== Work required ==
The lines to reproduce run from the first one through the line containing "scene.camera = cam". Reproduce them exactly.

== Recorded information ==
--- Start ---

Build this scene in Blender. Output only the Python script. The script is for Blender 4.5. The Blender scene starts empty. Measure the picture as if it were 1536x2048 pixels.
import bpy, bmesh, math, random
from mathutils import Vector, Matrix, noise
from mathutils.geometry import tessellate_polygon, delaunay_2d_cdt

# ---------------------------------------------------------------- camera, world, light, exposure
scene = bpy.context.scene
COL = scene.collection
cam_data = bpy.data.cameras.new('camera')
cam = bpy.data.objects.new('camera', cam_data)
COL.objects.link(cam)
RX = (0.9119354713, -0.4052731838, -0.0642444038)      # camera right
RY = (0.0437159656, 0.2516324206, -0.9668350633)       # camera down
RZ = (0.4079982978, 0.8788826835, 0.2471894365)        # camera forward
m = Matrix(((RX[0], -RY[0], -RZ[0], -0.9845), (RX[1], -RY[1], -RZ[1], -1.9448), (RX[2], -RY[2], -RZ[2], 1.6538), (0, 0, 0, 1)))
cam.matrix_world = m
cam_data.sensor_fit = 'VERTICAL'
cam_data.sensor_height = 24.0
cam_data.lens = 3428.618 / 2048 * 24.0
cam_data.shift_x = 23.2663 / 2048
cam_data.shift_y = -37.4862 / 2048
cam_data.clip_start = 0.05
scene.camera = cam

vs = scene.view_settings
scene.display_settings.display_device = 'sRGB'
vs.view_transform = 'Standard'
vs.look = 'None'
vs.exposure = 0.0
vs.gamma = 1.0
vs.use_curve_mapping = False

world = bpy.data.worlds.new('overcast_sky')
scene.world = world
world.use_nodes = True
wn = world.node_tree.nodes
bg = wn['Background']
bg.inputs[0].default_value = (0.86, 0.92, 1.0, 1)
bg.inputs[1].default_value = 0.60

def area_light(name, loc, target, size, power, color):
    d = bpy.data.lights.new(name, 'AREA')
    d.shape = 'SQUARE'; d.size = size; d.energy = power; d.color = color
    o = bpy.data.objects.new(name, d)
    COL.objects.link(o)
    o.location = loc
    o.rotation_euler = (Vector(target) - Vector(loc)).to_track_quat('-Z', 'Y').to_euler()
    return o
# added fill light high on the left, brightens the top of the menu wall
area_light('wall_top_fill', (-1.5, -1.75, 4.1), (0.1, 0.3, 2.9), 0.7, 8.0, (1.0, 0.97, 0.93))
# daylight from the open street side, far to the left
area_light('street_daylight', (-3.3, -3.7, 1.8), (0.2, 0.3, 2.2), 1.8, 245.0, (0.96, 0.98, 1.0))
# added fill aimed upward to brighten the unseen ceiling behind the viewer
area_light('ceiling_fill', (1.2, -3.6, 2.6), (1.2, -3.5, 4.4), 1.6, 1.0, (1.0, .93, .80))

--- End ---

== Task output ==
Build this scene in Blender. Output only the Python script. The script is for Blender 4.5. The Blender scene starts empty. Measure the picture as if it were 1536x2048 pixels.
import bpy, bmesh, math, random
from mathutils import Vector, Matrix, noise
from mathutils.geometry import tessellate_polygon, delaunay_2d_cdt

# ---------------------------------------------------------------- camera, world, light, exposure
scene = bpy.context.scene
COL = scene.collection
cam_data = bpy.data.cameras.new('camera')
cam = bpy.data.objects.new('camera', cam_data)
COL.objects.link(cam)
RX = (0.9119354713, -0.4052731838, -0.0642444038)      # camera right
RY = (0.0437159656, 0.2516324206, -0.9668350633)       # camera down
RZ = (0.4079982978, 0.8788826835, 0.2471894365)        # camera forward
m = Matrix(((RX[0], -RY[0], -RZ[0], -0.9845), (RX[1], -RY[1], -RZ[1], -1.9448), (RX[2], -RY[2], -RZ[2], 1.6538), (0, 0, 0, 1)))
cam.matrix_world = m
cam_data.sensor_fit = 'VERTICAL'
cam_data.sensor_height = 24.0
cam_data.lens = 3428.618 / 2048 * 24.0
cam_data.shift_x = 23.2663 / 2048
cam_data.shift_y = -37.4862 / 2048
cam_data.clip_start = 0.05
scene.camera = cam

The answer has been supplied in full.